** START DATA SUPPLIED **

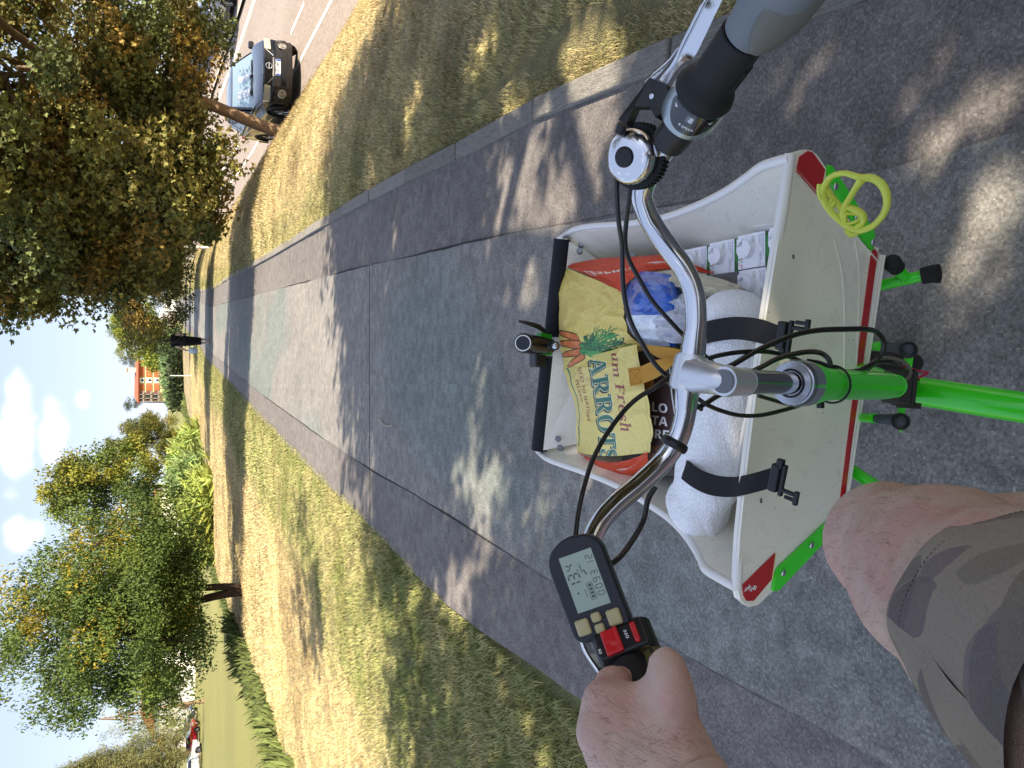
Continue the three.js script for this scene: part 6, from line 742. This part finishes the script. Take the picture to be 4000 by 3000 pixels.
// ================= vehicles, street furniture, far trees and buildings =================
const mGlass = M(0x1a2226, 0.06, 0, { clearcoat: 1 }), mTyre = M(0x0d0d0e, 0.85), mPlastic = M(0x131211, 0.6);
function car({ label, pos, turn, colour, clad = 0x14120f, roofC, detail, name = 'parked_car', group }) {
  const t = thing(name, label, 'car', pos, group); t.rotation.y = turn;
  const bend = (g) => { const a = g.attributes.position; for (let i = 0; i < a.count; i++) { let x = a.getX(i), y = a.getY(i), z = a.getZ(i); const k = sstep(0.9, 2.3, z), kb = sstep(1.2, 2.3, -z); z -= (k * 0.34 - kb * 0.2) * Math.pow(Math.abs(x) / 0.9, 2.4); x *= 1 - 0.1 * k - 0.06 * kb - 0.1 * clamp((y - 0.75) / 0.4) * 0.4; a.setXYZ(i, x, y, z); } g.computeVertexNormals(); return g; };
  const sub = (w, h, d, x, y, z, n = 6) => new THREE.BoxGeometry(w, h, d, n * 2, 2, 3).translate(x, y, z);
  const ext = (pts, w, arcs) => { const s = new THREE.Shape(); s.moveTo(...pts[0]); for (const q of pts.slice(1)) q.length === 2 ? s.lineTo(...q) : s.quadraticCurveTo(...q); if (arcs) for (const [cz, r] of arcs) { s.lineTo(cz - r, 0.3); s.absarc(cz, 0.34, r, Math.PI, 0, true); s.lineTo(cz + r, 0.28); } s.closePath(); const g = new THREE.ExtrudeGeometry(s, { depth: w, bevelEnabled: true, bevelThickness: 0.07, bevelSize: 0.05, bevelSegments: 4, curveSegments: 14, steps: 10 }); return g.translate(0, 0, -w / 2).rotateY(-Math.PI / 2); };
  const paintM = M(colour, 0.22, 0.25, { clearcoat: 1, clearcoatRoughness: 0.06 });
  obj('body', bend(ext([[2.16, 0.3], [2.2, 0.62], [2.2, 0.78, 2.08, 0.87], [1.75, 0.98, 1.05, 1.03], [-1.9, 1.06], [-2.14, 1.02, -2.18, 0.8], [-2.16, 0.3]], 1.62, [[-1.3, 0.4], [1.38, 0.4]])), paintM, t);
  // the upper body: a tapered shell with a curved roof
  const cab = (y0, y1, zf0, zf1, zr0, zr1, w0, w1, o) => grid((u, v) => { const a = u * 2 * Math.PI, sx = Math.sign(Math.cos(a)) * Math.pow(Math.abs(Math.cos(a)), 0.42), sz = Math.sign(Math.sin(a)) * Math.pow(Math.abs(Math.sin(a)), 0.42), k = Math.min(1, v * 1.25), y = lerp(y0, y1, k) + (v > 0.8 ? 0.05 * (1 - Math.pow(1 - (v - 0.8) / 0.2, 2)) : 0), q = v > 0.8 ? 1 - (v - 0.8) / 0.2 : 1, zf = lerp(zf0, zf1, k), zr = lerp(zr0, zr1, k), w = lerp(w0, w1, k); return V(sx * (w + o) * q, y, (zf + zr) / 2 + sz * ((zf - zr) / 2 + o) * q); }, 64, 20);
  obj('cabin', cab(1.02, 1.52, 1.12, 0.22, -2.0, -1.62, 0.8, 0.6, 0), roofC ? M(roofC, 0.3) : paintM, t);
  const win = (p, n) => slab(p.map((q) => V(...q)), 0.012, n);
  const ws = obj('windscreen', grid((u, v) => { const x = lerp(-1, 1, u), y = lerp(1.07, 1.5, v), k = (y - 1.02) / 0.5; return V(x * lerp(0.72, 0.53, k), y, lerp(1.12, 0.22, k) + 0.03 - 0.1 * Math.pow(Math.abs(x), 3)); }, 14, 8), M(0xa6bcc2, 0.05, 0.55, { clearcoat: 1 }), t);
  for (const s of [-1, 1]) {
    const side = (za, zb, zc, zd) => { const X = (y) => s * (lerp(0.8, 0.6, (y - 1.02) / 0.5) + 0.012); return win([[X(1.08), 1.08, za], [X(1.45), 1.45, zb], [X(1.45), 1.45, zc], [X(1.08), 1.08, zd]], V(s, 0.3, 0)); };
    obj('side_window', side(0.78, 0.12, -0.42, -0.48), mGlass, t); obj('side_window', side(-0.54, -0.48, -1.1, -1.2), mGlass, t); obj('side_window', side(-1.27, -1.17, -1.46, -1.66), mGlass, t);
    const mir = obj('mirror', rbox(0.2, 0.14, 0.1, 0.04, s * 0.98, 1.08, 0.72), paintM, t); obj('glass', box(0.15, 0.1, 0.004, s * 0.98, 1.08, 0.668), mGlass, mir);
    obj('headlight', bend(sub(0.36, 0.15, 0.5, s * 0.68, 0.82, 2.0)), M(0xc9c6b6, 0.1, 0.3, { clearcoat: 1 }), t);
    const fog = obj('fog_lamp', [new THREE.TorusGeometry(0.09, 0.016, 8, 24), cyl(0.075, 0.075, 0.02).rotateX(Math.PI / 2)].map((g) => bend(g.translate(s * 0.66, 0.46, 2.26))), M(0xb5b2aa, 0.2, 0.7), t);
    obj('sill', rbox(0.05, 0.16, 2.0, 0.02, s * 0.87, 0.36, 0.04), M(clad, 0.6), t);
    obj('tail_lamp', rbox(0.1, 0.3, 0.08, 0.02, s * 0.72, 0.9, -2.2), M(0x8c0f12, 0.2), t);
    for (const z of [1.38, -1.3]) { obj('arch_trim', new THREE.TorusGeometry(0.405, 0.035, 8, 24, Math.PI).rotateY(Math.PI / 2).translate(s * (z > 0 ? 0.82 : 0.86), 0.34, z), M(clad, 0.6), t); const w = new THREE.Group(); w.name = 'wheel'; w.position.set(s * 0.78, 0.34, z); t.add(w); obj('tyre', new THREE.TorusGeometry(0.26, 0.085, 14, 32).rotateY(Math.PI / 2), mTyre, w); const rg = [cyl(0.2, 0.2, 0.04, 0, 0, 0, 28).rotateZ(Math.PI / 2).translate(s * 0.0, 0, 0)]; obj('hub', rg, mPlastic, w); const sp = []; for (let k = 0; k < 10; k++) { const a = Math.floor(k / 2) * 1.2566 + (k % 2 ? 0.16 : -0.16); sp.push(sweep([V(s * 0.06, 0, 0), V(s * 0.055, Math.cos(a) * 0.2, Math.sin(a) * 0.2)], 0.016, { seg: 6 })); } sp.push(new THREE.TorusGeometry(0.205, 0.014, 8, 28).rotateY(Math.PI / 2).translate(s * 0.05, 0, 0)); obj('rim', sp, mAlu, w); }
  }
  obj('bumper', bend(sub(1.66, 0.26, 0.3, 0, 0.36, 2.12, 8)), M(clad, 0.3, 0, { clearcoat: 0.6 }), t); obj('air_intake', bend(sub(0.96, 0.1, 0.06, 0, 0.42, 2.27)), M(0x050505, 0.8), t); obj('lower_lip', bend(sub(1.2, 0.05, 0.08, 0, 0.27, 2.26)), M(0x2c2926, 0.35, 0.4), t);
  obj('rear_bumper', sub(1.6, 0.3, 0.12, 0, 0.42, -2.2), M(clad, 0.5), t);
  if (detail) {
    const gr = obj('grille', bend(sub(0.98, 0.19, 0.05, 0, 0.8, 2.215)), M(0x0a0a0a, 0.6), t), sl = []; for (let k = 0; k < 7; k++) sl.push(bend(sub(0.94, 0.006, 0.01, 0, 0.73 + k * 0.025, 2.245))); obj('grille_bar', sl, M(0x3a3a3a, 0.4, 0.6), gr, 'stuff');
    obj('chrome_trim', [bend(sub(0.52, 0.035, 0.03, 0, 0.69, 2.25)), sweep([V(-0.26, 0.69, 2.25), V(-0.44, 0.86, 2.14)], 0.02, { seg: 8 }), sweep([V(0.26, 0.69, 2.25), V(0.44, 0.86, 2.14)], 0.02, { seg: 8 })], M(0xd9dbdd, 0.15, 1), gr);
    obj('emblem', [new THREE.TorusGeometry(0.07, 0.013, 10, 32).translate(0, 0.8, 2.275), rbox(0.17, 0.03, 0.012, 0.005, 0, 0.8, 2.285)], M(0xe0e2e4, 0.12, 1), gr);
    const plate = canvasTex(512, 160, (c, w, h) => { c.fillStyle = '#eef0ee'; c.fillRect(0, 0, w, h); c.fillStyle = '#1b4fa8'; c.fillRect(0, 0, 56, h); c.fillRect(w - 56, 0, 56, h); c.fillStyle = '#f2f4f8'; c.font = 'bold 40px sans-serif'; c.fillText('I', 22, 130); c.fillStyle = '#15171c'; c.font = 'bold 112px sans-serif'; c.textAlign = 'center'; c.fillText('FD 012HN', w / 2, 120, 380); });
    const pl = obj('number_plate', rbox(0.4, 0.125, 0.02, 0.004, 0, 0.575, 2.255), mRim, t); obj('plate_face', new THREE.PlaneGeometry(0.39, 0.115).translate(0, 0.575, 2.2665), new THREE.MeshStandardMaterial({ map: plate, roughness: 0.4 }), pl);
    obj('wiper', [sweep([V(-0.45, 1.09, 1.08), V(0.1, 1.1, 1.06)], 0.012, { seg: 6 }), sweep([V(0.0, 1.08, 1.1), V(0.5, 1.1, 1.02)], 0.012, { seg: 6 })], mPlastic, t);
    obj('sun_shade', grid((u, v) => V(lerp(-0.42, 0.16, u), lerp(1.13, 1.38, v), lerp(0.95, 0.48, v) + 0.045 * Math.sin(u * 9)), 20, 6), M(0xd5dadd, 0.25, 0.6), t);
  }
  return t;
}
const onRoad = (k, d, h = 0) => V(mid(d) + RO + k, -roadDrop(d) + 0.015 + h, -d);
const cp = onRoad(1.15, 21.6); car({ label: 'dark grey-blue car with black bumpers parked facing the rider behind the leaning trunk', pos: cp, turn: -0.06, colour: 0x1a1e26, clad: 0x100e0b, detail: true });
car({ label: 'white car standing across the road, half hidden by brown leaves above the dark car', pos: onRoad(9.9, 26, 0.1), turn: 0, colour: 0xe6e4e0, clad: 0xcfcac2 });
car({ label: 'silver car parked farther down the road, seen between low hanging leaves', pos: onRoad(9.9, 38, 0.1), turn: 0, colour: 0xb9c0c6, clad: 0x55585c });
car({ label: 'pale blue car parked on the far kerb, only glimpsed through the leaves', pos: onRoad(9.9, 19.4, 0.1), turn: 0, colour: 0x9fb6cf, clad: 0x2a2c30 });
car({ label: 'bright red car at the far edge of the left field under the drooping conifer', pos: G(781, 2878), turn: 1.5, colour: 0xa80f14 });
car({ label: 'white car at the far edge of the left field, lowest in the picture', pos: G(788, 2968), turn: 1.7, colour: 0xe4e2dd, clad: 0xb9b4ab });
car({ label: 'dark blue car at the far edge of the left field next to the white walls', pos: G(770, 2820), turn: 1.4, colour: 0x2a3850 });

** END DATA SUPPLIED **
** START DATA SUPPLIED **

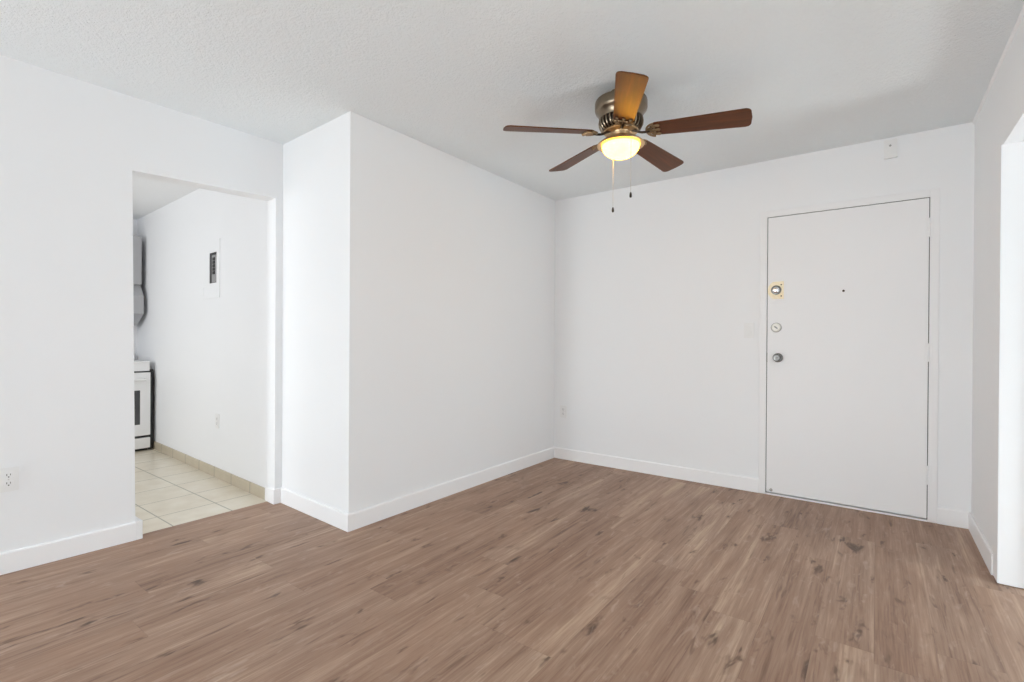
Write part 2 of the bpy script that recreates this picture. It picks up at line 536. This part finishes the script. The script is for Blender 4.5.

** END DATA SUPPLIED **
** START DATA SUPPLIED **

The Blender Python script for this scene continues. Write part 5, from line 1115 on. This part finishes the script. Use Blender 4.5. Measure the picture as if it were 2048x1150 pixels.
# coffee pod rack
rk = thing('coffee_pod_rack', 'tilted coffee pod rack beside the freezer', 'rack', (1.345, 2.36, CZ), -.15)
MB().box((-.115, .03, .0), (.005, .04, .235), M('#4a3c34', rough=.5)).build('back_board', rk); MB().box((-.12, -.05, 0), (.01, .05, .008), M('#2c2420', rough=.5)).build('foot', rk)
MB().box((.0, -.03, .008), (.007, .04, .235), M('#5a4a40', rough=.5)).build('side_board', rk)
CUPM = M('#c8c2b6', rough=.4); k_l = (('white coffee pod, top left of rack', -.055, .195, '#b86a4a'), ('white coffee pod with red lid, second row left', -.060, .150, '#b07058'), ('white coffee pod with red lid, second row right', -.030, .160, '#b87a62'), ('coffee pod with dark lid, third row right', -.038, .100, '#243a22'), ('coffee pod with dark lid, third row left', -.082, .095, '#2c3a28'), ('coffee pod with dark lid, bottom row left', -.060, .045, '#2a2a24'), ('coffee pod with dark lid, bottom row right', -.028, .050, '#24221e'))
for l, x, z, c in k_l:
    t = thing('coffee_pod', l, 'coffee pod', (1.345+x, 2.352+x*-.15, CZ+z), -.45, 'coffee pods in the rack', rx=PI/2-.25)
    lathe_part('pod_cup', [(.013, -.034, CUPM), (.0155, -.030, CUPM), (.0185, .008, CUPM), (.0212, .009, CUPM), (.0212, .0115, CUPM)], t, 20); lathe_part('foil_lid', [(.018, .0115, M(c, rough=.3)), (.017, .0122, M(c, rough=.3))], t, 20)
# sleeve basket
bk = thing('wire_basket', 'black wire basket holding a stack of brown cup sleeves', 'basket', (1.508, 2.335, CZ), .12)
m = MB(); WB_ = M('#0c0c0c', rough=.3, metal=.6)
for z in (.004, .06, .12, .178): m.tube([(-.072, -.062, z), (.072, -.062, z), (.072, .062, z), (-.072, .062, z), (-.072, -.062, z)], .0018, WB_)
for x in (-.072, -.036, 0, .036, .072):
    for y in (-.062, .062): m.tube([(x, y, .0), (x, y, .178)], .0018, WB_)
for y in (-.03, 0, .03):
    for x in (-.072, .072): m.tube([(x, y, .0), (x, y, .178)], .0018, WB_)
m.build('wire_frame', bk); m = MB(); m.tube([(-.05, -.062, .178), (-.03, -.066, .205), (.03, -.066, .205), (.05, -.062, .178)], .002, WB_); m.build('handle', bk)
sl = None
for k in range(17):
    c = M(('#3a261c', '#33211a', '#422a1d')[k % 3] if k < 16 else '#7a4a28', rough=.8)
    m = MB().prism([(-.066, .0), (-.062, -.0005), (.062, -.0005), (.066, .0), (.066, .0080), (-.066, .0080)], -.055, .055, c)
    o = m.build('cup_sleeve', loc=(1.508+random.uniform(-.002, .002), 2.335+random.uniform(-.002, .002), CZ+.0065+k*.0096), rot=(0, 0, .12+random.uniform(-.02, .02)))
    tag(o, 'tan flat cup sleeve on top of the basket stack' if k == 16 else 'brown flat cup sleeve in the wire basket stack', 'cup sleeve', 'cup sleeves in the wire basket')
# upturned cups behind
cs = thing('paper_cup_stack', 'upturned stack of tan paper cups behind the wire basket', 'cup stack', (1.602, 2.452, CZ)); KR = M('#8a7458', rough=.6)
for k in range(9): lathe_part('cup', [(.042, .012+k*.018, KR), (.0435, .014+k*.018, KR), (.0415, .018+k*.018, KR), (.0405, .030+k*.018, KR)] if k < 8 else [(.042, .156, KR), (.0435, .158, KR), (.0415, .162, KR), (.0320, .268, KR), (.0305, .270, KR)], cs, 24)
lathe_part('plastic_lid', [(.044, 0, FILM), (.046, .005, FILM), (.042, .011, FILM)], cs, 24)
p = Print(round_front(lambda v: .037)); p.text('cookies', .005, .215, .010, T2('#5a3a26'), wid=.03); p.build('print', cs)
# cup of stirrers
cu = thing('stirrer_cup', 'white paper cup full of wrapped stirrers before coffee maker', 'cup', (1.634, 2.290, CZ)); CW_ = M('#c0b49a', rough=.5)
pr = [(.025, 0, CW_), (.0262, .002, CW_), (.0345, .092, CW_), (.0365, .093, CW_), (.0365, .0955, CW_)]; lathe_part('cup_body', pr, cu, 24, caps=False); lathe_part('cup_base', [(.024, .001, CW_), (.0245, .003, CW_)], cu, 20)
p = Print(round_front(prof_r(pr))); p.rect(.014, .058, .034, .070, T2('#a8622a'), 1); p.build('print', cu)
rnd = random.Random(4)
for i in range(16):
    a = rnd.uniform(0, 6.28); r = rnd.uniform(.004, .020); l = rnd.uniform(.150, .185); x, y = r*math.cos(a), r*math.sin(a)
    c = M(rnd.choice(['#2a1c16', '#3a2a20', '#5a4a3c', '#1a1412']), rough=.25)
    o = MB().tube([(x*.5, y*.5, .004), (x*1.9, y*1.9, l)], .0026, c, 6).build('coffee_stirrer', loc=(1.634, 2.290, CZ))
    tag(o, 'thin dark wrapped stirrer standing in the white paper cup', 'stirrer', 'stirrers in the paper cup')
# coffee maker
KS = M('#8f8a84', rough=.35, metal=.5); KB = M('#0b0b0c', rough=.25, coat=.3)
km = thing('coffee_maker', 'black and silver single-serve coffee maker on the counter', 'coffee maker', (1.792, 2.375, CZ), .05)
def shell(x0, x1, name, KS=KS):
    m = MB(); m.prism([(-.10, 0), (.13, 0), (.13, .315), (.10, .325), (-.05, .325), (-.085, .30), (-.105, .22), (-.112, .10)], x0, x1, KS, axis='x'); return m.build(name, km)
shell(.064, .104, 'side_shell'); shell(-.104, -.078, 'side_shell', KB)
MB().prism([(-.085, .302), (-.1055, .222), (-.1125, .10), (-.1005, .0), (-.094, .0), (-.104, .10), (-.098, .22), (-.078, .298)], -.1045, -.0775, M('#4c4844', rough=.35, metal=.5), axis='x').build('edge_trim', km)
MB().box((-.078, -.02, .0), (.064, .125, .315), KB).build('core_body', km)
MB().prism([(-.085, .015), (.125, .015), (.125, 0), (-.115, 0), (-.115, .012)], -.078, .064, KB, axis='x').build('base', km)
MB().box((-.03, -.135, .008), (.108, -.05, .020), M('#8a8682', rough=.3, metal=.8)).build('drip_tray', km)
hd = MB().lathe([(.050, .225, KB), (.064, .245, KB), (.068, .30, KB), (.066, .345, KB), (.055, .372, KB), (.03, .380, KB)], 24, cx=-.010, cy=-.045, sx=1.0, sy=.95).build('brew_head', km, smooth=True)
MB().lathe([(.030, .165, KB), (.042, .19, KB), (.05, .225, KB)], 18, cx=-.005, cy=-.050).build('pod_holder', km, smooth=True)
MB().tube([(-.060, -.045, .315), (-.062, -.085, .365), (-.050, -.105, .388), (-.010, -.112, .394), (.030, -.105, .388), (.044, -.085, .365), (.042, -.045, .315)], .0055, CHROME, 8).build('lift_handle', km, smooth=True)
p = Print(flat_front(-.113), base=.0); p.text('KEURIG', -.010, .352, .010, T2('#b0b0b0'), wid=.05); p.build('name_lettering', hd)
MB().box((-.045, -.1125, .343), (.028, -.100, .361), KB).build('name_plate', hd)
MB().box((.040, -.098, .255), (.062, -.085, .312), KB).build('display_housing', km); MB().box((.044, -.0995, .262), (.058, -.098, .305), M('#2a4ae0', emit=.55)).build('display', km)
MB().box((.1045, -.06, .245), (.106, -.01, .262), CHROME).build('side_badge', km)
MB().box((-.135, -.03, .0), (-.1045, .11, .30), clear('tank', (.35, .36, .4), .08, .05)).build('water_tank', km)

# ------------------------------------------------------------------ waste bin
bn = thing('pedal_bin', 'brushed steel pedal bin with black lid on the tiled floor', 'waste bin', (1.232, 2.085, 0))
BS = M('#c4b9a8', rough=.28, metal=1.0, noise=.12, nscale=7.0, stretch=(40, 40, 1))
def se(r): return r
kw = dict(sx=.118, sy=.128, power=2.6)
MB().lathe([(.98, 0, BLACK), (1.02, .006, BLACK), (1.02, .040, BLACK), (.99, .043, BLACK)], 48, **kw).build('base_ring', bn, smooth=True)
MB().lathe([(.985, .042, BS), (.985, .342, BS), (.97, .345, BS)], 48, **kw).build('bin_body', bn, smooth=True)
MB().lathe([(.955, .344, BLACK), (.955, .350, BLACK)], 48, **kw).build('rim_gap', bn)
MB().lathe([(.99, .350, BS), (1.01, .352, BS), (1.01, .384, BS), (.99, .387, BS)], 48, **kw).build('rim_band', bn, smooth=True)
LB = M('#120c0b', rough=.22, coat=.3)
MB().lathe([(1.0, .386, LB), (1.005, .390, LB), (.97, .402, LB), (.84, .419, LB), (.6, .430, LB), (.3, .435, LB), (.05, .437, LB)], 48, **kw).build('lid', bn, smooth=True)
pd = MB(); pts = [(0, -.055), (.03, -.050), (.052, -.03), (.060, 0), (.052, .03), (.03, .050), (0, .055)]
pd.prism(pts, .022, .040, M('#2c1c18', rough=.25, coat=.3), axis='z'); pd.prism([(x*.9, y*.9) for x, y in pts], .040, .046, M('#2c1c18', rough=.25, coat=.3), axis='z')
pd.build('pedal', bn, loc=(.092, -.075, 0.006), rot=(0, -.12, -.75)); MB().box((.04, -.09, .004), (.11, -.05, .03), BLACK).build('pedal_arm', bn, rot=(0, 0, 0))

** END DATA SUPPLIED **

§ **STATED GOAL**
Return the lines of the records that include the string "from".

§ **FINAL RESULT**
Continue the three.js script for this scene: part 6, from line 742. This part finishes the script. Take the picture to be 4000 by 3000 pixels.
The Blender Python script for this scene continues. Write part 5, from line 1115 on. This part finishes the script. Use Blender 4.5. Measure the picture as if it were 2048x1150 pixels.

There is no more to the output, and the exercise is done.